To succeed, you must understand exactly how Airbus Helicopters evaluates its candidates across different dimensions. The interviews are highly structured around your past experiences, your behavioral competencies, and your commercial awareness.
Behavioral and Soft Skills
Because a Financial Analyst must collaborate with diverse departments, your soft skills are scrutinized just as heavily as your Excel proficiency. Interviewers want to see how you organize your day, prioritize competing deadlines, and interact with challenging stakeholders. Strong performance here means providing honest, self-aware answers that highlight your adaptability and time-management frameworks.
Be ready to go over:
- Time Management – How you prioritize tasks during high-stress periods like month-end close or annual budgeting.
- Strengths and Weaknesses – Honest reflections on your professional capabilities and the active steps you take to improve your blind spots.
- Cross-Functional Collaboration – Your ability to work alongside HR, accounting, and business teams to gather financial data.
- Handling Pushback – Techniques you use when business partners disagree with your financial forecasts or budget constraints.
Example questions or scenarios:
- "Walk me through a time when you had multiple competing deadlines. How did you manage your time to ensure all deliverables were met?"
- "What do you consider to be your greatest professional weakness, and how do you mitigate it in a fast-paced finance role?"
- "Describe a situation where you had to explain a complex financial variance to a non-financial stakeholder."
Core Finance and Accounting Knowledge
While you may not face gruelling, investment-banking-style technical grills, you must prove your competence in corporate finance fundamentals.

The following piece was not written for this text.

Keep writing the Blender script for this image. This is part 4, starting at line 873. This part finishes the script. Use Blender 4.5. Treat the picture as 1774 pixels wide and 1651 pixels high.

Evaluators are looking for practical, hands-on experience with budgeting, forecasting, and reporting. A strong candidate will speak confidently about specific financial models they have built or maintained, and how they interact with core accounting principles.
Be ready to go over:
- Variance Analysis – Explaining the "why" behind budget vs. actual discrepancies.
- Forecasting and Budgeting – Your methodology for building realistic financial projections based on historical data and business inputs.
- Financial Reporting – Experience generating monthly, quarterly, and annual financial summaries for management.
- ERP Systems – Familiarity with enterprise software (like SAP) used in large manufacturing environments.
Example questions or scenarios:
- "Explain your process for conducting month-end variance analysis."
- "How do you ensure accuracy when forecasting for a project with highly volatile supply chain costs?"
- "Describe your experience working alongside accounting teams during the financial close process."
Aerospace Industry and Business Acumen
Airbus Helicopters values candidates who understand the environment in which they operate. The aerospace sector is unique, characterized by massive capital investments, strict regulatory environments, and long product development lifecycles. Demonstrating knowledge of these factors separates an average candidate from a top-tier one.
Be ready to go over:
- Macro-Environmental Factors – How global supply chain disruptions, inflation, or geopolitical shifts impact aerospace manufacturing.
- Product Lifecycle Costs – Understanding the financial trajectory of a helicopter program from R&D through to aftermarket support.
- Company Operations – General knowledge of Airbus subsidiaries, regional manufacturing hubs, and recent market developments.
Example questions or scenarios:
- "What do you know about the current challenges facing the aerospace and defense manufacturing industry?"
- "How would you approach modeling costs for a long-term engineering project with variable material prices?"
- "Why are you specifically interested in working for Airbus Helicopters over a tech or consumer goods company?"